- **TASK INSTRUCTIONS**
Stop after the line containing "LZ, M['wave_paint'], stair)": print each line exactly from the first line of the listing up to that point.

======== DATA ========

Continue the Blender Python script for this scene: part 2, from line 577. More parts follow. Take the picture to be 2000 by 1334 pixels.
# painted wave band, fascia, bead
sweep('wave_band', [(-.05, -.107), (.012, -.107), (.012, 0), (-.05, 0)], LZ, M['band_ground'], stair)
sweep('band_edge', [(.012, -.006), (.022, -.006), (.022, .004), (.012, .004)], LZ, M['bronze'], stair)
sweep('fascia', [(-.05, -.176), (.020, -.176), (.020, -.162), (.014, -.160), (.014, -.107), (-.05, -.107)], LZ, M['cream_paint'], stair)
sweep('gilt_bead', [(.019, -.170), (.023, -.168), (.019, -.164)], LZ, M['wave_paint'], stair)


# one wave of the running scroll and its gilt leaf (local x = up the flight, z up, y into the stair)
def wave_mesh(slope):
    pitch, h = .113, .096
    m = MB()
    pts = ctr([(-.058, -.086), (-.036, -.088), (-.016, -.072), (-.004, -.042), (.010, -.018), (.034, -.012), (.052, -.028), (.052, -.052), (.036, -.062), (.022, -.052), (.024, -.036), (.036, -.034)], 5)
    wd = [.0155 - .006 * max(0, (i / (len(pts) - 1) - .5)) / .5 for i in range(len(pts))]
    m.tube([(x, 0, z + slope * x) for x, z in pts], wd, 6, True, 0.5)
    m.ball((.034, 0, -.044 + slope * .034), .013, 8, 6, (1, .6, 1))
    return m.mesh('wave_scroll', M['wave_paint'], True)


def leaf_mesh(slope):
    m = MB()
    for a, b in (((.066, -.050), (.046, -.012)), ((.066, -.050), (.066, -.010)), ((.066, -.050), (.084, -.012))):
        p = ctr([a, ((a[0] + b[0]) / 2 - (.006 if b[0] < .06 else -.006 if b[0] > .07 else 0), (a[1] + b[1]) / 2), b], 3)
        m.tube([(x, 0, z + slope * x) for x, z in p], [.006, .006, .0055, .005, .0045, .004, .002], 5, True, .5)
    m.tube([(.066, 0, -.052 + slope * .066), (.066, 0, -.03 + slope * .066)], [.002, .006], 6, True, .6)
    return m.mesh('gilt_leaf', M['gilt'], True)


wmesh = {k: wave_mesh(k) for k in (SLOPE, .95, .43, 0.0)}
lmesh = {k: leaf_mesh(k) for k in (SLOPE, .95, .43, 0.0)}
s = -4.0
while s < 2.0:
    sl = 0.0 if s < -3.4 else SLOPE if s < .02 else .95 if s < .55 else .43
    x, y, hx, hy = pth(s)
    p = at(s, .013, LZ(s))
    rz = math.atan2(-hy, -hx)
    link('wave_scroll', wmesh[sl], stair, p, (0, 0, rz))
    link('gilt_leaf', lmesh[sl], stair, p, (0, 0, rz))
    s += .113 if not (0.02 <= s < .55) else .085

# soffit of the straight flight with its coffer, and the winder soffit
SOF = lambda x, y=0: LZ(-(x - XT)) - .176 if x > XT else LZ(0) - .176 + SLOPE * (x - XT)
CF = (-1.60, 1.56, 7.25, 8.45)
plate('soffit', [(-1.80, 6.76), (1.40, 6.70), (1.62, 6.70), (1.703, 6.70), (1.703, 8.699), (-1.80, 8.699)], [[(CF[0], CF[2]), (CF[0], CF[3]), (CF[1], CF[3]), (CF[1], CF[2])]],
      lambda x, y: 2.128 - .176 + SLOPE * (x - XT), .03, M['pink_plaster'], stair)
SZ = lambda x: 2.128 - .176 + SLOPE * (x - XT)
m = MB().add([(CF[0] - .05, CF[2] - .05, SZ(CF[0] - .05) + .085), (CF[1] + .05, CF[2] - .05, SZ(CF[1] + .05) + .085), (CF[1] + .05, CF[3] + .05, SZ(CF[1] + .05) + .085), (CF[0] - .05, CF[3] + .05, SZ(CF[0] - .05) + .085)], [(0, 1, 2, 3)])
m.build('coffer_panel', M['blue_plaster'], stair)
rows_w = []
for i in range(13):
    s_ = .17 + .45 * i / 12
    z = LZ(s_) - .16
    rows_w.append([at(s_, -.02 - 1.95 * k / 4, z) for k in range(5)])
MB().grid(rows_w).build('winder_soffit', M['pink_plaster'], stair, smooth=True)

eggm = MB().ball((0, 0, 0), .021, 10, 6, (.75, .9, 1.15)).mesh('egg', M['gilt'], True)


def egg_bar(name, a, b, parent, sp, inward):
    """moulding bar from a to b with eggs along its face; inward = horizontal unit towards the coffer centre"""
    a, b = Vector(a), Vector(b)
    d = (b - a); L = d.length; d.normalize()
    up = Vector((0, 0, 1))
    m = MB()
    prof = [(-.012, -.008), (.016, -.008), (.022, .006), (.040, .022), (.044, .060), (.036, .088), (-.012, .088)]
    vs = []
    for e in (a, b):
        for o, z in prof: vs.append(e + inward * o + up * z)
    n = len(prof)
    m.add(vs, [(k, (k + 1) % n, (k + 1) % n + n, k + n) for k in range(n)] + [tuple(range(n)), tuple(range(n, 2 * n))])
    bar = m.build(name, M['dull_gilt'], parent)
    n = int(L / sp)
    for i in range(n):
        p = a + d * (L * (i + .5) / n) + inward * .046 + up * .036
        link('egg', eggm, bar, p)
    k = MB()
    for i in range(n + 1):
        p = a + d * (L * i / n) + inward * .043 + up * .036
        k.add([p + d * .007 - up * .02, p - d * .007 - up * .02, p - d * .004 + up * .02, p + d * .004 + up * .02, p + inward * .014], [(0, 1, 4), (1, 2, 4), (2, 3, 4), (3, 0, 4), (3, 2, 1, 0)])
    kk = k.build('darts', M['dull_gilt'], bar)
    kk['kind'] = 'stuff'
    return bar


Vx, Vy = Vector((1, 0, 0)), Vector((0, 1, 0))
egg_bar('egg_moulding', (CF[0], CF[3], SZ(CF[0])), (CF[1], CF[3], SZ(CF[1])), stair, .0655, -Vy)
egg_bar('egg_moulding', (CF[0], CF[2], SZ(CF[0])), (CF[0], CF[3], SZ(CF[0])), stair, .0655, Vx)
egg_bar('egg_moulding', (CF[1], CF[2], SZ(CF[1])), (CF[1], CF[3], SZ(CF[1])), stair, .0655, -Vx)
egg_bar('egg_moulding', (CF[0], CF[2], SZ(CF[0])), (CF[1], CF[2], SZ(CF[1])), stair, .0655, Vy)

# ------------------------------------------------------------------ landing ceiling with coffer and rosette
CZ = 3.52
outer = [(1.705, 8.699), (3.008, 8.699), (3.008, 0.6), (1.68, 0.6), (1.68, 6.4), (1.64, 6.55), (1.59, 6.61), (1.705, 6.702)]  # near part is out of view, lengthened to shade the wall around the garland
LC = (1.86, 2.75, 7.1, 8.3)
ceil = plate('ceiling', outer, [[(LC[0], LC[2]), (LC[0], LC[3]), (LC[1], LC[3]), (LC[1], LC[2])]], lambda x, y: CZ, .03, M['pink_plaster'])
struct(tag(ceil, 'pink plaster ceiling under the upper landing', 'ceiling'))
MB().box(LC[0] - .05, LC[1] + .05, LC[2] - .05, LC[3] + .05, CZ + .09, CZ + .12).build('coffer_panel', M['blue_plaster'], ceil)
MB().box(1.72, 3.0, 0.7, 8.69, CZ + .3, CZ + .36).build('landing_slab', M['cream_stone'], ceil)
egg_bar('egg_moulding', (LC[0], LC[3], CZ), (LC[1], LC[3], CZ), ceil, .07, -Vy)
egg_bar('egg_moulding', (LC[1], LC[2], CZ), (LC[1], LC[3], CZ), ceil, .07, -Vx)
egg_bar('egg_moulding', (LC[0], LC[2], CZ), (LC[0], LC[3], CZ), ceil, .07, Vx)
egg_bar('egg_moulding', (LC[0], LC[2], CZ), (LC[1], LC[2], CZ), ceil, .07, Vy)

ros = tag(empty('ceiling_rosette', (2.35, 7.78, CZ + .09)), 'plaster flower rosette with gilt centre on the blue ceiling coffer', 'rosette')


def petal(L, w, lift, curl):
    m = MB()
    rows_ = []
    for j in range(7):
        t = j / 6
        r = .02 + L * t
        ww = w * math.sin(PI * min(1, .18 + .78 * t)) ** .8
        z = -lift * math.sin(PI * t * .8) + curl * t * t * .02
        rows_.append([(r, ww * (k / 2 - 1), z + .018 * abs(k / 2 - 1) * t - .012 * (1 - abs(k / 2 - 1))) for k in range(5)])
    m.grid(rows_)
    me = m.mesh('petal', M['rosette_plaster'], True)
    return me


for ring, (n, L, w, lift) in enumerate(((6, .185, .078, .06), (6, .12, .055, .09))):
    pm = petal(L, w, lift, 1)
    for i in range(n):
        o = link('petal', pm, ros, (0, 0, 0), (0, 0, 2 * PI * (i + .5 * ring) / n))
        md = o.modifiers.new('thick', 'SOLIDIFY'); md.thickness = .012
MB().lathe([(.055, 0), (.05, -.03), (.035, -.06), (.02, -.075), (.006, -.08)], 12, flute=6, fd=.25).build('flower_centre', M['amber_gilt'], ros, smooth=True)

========

- **ANSWER FOR THE TASK**
Continue the Blender Python script for this scene: part 2, from line 577. More parts follow. Take the picture to be 2000 by 1334 pixels.
# painted wave band, fascia, bead
sweep('wave_band', [(-.05, -.107), (.012, -.107), (.012, 0), (-.05, 0)], LZ, M['band_ground'], stair)
sweep('band_edge', [(.012, -.006), (.022, -.006), (.022, .004), (.012, .004)], LZ, M['bronze'], stair)
sweep('fascia', [(-.05, -.176), (.020, -.176), (.020, -.162), (.014, -.160), (.014, -.107), (-.05, -.107)], LZ, M['cream_paint'], stair)
sweep('gilt_bead', [(.019, -.170), (.023, -.168), (.019, -.164)], LZ, M['wave_paint'], stair)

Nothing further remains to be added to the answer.